How to price your art?
Pricing your art is simple, it may be difficult, but it’s simple—the price should reflect the quality.
This is a much debated topic and I’ve heard and read and watched most of the “standards” on pricing our art. I’ve also dialogued with fellow artist on how to set prices—time based, by square feet, materials used and so on. The best advice that sounds objectively accurate to my ears is to price your art based on quality. I whole heartedly disagree that there should be one standard for all artist. All people are equal, all art is not.

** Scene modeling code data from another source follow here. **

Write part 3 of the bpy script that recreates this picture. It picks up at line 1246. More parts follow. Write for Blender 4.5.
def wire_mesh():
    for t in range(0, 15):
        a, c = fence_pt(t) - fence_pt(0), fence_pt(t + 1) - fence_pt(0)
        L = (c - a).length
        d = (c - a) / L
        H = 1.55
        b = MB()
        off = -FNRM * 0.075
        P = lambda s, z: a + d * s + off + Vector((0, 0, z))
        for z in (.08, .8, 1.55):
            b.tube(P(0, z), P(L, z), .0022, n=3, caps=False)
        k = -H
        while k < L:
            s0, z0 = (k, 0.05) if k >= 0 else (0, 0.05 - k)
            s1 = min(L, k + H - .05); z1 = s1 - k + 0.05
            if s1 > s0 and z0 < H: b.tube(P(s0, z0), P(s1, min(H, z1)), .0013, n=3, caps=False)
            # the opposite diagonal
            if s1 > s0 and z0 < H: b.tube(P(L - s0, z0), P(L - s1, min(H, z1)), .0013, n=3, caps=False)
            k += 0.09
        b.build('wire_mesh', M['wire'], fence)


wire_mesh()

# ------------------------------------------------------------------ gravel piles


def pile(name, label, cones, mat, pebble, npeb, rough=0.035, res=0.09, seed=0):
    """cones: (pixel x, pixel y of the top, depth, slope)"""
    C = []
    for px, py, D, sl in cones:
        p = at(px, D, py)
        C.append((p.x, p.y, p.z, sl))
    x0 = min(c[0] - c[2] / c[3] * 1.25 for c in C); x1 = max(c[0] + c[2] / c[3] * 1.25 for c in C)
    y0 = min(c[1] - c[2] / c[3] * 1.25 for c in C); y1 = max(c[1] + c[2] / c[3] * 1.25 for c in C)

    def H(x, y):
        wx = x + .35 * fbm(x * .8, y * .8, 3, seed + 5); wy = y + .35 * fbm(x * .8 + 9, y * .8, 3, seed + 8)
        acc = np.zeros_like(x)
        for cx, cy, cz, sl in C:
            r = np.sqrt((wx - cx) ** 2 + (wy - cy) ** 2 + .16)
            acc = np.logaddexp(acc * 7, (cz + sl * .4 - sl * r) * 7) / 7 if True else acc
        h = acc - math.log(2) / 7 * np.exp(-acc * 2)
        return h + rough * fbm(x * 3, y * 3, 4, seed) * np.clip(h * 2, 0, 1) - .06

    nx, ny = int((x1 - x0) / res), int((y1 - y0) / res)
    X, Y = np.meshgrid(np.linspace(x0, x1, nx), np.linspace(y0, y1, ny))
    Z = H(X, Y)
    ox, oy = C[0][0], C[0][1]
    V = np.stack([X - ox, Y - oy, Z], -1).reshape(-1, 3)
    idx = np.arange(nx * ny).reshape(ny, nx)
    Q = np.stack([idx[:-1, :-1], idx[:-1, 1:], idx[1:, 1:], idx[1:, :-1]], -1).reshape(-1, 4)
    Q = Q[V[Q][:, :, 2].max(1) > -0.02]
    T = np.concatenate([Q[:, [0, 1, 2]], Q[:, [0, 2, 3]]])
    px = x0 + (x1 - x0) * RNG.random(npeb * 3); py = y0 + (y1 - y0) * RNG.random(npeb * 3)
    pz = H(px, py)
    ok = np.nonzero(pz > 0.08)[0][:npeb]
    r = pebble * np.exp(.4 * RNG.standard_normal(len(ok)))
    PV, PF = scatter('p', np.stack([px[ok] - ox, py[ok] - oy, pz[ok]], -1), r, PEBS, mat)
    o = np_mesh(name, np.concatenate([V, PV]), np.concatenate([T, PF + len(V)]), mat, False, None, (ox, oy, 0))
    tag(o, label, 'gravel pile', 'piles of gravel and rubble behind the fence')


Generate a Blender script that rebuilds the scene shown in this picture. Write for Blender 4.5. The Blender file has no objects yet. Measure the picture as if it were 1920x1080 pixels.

I don’t know about you, but I’m not objective enough nor am I knowledgeable enough (yet) to answer, “what is the quality of this piece?! We need to grow ourselves as artists and as humans to be honest, as well as remove our egos enough to set honest prices. This approach forces us to drop the inner critic and habitual self judgement and offer an honest assessment of our work. Frankly that also means developing the humility to ask for help because almost no one is qualified to judge their own in the beginning. So, I set the price I think and then talk to an art expert who helps me finalize my price.
The art community is just that, a community and often times an art loving expert will be more than happy to lend their opinion to emerging artist. I’m growing as an artist and as a person with this priceless outside object influence, very humbling and incredibly helpful.
“It doesn’t matter how long it took or what materials you used, what matters is how good is it?” Makes sense. Everything on earth is priced that way. Every price for everything is: “Get as much money as you can”. As much money as you can is based on market value and quality.
“Every artist, even the great ones, have made crappy works.” Also so simple and true.
So I forget how long a piece takes me, I dismiss price per square inch and I’ve chucked the notion of materials being a main influence. If you make a turd with 24k gold-leaf, it’s still a turd—it’s just gold.
I’m turning the screws on my ego and humbly approaching the art world with honest prices with the desire to bring art to everyone.
Hope you found this helpful, it certainly changed everything for me.